GIVEN ENTRIES:

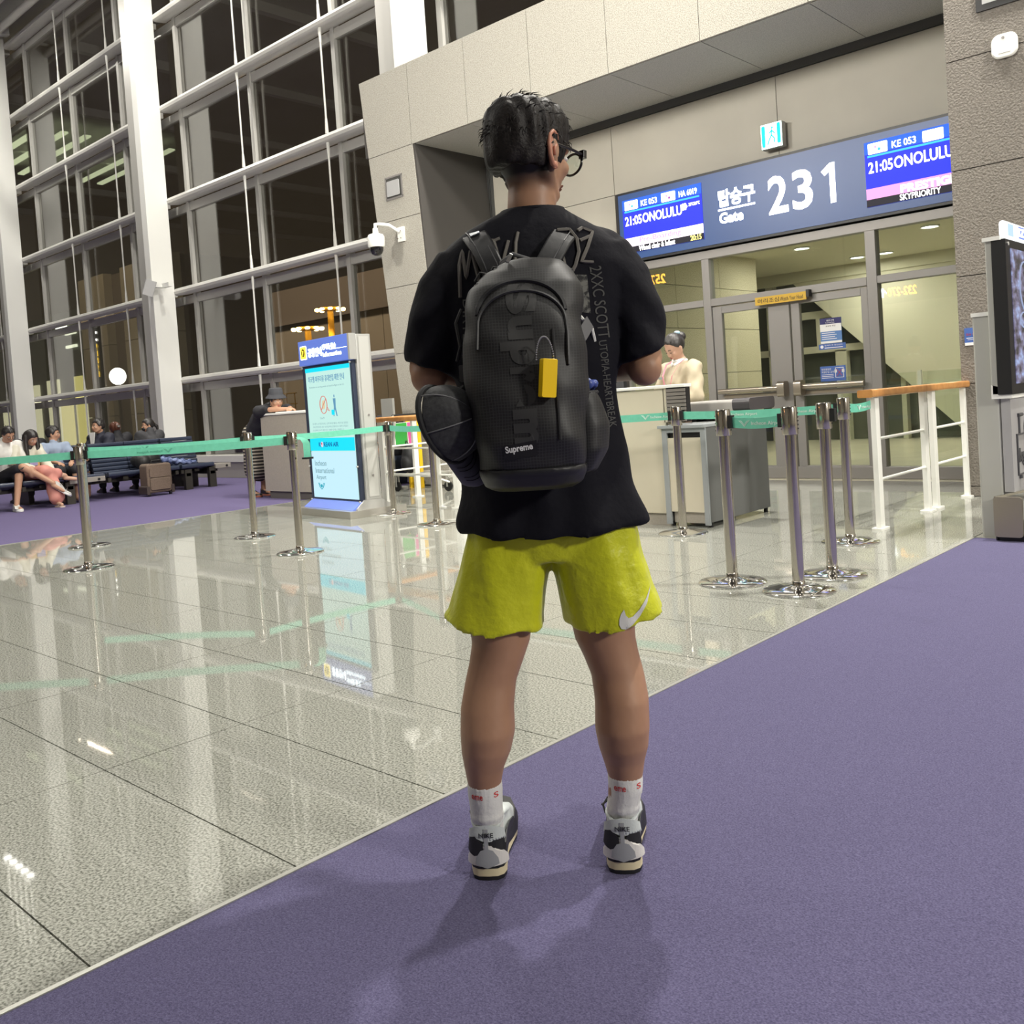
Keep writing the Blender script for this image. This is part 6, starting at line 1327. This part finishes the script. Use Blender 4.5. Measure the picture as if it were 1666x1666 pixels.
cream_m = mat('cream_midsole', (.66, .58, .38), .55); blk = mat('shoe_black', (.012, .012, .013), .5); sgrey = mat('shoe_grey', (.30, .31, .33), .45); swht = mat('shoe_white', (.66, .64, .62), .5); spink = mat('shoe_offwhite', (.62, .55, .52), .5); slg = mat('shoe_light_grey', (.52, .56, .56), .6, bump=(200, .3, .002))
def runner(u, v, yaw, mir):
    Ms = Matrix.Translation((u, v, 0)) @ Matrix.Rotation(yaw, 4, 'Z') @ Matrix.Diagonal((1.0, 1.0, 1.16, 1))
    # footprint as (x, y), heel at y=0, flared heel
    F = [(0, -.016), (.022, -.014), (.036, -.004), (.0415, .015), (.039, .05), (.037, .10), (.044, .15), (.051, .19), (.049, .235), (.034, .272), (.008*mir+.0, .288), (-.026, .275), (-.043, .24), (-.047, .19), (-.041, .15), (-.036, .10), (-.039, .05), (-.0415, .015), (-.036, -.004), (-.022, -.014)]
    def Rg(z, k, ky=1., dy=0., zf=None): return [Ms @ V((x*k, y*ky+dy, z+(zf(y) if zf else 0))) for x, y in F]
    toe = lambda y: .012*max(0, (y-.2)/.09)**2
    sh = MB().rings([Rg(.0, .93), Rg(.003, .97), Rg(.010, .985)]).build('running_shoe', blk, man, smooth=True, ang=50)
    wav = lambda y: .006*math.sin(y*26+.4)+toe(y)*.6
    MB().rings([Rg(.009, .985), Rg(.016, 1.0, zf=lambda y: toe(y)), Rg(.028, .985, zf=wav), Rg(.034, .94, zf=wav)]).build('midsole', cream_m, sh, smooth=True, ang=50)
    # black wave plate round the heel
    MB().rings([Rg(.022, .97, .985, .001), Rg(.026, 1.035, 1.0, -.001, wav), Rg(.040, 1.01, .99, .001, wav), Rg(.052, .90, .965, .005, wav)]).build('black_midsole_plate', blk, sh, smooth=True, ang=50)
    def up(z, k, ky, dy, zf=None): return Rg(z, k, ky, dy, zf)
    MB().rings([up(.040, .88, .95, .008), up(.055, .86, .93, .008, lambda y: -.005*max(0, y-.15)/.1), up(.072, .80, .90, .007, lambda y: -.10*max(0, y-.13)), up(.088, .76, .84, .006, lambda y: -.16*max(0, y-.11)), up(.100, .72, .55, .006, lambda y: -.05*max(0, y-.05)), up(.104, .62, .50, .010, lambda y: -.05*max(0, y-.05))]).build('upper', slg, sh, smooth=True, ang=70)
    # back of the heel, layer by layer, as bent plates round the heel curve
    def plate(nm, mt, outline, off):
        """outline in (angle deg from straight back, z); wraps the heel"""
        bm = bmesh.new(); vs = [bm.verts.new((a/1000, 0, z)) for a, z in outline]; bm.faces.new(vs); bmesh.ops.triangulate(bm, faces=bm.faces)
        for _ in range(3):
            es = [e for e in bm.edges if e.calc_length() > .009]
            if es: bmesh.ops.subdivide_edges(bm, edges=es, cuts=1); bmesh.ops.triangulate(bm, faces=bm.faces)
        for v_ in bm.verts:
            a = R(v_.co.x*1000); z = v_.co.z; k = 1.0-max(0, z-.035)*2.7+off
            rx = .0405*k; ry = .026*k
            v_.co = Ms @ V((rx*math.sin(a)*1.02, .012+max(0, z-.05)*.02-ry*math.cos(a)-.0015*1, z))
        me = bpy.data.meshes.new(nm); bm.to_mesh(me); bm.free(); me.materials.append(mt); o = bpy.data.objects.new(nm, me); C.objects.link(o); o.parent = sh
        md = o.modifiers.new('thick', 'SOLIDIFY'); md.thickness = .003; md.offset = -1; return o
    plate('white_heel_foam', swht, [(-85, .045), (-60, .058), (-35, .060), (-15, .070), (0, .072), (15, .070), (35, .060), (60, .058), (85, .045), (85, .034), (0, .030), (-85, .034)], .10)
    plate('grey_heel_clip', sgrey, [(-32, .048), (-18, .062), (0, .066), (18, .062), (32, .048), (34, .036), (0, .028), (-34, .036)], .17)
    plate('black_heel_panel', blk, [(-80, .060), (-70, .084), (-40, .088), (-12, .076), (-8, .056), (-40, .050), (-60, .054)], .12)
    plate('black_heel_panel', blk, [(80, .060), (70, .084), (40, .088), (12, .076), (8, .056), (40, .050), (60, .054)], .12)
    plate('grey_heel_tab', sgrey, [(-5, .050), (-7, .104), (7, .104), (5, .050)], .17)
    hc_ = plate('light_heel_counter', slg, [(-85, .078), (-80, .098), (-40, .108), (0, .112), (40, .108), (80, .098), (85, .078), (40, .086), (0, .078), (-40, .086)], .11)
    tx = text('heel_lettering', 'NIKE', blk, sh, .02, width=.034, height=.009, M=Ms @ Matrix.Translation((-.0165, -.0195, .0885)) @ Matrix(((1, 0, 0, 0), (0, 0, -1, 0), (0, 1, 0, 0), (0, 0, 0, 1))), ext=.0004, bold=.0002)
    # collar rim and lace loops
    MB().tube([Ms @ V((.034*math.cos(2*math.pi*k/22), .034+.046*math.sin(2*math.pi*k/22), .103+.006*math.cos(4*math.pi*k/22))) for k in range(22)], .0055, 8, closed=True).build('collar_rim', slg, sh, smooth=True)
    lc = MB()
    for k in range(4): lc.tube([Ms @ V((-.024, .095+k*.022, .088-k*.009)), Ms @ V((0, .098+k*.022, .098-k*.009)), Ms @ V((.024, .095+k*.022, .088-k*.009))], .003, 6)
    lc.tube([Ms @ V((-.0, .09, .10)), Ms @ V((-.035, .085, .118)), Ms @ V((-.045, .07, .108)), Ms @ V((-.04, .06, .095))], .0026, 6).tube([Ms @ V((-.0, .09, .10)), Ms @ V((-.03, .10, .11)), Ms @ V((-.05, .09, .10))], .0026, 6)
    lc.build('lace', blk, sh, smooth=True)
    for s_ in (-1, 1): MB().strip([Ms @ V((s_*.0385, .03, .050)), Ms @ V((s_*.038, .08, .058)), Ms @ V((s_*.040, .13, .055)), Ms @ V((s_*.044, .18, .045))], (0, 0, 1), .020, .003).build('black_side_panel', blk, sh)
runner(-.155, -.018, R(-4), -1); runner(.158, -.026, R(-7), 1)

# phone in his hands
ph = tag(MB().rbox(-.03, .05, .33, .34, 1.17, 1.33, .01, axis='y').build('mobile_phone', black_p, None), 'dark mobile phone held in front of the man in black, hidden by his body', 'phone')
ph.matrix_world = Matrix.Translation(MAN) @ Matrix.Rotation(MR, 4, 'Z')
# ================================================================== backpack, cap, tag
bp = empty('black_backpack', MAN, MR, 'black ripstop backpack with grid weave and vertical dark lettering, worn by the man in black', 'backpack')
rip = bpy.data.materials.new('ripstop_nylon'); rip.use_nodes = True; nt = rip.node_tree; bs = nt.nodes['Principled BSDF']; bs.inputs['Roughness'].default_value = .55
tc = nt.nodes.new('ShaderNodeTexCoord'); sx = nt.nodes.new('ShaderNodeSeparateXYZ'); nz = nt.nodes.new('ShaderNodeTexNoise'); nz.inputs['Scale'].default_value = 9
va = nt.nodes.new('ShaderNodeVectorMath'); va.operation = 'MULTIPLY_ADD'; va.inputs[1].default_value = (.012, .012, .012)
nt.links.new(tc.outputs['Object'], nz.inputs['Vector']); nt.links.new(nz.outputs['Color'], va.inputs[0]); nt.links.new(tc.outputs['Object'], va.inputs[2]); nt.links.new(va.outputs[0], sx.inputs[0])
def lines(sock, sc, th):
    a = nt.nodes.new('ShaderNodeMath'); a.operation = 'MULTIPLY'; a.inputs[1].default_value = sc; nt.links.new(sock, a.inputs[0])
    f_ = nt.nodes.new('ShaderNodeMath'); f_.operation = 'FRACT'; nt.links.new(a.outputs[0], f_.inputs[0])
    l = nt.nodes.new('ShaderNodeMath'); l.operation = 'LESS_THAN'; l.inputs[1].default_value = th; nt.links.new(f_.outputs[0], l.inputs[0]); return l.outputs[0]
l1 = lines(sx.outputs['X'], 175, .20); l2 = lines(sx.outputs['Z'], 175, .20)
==
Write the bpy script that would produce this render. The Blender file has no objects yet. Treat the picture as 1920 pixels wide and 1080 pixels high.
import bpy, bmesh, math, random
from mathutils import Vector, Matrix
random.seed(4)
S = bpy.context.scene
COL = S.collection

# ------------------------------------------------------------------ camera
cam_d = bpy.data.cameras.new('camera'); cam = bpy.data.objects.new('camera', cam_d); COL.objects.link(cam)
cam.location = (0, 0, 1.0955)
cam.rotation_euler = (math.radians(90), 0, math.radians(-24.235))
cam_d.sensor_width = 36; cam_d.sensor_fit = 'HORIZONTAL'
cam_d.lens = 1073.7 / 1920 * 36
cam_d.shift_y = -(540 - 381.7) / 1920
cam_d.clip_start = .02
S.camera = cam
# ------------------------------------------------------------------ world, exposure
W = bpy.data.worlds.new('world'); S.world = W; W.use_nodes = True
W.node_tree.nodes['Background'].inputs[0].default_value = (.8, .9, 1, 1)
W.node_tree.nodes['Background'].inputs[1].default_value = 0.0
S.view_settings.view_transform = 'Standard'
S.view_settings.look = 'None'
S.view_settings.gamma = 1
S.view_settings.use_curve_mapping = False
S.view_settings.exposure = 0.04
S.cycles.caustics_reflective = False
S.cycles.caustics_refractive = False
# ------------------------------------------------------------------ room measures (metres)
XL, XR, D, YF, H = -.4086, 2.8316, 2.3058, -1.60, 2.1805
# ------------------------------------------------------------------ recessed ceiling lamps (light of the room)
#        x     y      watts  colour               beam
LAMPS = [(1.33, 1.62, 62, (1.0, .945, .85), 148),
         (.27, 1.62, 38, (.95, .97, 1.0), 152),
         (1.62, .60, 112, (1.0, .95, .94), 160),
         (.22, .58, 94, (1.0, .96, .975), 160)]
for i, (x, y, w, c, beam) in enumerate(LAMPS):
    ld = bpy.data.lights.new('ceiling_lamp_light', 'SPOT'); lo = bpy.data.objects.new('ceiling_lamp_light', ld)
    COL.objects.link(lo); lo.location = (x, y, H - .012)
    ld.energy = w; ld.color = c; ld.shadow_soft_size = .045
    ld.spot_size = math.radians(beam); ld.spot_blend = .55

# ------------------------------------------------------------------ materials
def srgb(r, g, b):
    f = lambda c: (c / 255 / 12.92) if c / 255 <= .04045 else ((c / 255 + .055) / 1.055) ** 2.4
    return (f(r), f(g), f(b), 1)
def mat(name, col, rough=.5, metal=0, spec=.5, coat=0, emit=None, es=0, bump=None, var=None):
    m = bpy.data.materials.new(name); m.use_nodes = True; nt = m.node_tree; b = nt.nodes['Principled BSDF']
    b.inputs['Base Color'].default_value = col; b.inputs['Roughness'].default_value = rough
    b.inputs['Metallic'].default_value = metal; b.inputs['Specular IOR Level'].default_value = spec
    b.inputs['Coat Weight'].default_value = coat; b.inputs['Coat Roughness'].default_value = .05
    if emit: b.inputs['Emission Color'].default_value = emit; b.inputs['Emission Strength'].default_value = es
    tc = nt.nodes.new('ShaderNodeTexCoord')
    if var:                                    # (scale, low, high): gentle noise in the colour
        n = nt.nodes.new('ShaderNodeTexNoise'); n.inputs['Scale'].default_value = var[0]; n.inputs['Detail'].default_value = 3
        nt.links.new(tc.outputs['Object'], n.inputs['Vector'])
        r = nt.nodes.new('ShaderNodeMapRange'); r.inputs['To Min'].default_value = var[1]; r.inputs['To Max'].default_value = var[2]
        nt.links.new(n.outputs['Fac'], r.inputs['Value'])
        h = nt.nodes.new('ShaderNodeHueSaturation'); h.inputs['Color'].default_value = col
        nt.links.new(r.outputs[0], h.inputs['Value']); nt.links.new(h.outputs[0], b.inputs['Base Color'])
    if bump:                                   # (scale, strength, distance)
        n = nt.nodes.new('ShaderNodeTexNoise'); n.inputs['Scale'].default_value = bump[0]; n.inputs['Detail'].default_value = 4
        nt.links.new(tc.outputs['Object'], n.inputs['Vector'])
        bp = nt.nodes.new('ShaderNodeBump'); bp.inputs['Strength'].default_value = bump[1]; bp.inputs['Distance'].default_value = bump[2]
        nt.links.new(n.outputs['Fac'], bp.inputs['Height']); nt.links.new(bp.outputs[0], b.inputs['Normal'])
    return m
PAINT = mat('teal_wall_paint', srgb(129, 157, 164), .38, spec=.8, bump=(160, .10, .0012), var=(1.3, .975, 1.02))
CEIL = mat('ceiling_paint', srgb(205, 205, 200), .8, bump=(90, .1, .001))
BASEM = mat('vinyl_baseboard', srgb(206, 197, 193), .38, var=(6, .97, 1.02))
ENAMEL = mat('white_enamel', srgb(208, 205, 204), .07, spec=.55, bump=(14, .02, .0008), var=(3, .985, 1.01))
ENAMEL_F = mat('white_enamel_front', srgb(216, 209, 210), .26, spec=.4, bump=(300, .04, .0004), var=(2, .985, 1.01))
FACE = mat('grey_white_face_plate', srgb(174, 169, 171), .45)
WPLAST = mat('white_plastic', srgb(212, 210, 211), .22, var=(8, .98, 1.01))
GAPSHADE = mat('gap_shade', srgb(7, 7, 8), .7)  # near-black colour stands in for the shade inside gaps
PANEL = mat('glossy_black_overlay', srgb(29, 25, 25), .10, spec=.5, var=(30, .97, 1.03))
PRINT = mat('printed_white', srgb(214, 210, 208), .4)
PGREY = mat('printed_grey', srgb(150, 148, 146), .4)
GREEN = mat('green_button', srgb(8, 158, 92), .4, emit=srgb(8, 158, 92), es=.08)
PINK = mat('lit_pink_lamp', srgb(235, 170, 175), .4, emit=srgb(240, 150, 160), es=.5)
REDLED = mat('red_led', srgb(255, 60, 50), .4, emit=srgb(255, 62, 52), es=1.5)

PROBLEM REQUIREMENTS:
Pull every line containing "Blender" from the data.

RESPONSE BELOW:
Keep writing the Blender script for this image. This is part 6, starting at line 1327. This part finishes the script. Use Blender 4.5. Measure the picture as if it were 1666x1666 pixels.
Write the bpy script that would produce this render. The Blender file has no objects yet. Treat the picture as 1920 pixels wide and 1080 pixels high.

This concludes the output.